Una vez inicié una novela con estas palabras: «Nunca tuve suerte con las mujeres, soporto con resignación una penosa joroba, todos mis familiares más cercanos han muerto, soy un pobre solitario que trabaja en una oficina pavorosa. Por lo demás, soy feliz.» Me dejé guiar por la influencia del humor de Lichtenberg, el hombre de las ideas propias. Y buscaba con ese inicio evitar la pregunta periodística que me hacían siempre cuando publicaba algo: ¿Es autobiográfico su libro? Pensé que era demostrable que ni era jorobado ni habían muerto mis familiares más cercanos y que eso ahuyentaría por fin la maldita pregunta. Pero fue inútil, porque siguieron preguntándome lo mismo. Yo les decía: «Pero, bueno, ¿soy acaso jorobado? ¿Me han visto alguna vez escribiendo de espaldas a una pizarra?»
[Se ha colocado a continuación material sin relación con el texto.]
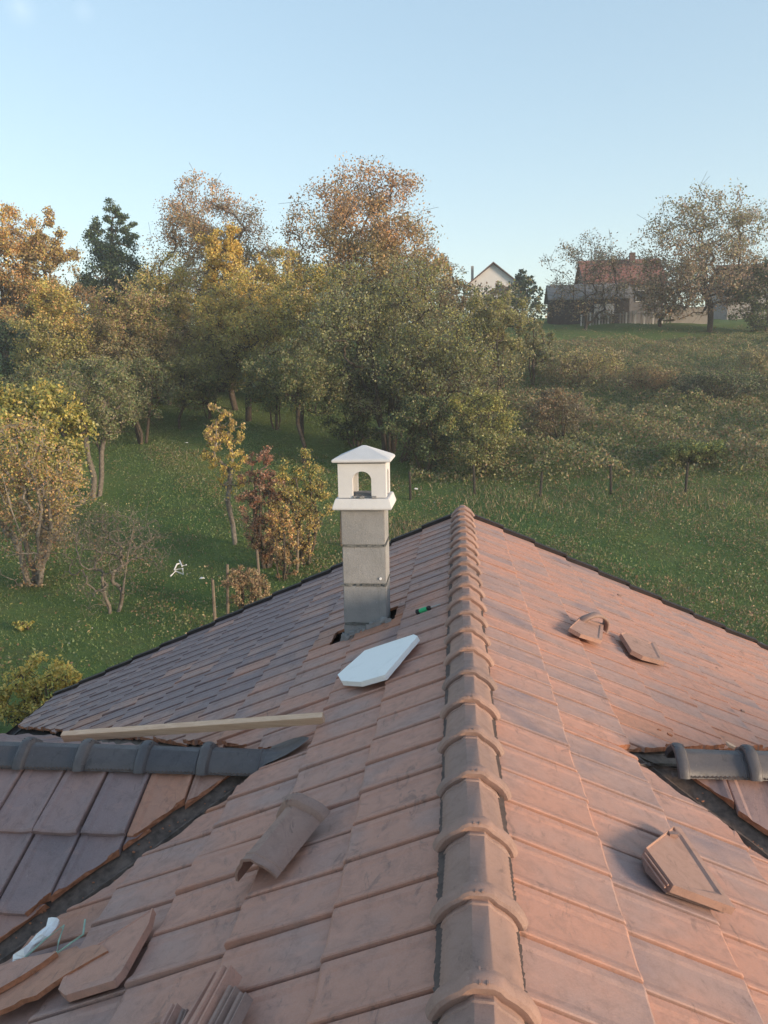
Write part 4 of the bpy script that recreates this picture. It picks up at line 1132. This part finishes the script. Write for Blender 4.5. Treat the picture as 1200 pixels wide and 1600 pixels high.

Estuve contando todo esto el otro día en la parisina Radio Lichtenberg, como también conté que en un original y brillante blog español, ellamentodeportnoy.blogspot.com, habían iniciado, no hacía mucho, una investigación acerca de por qué el narrador de mi novela se proclamaba jorobado. Desde aquí les digo a los del blog que, si un día piensan en Lichtenberg, habrán hallado parte de la solución. Porque recuerdo bien los días en que, ya desde la primera frase de mi libro, decidí que éste fuera escrito por una modesta contrafigura de Lichtenberg, el hombre de la deformación y de las ideas propias, ese aforista (será mejor decir filósofo) al que no me canso de volver: «Daría parte de mi vida por saber cuál ha sido la presión barométrica media en el Paraíso.»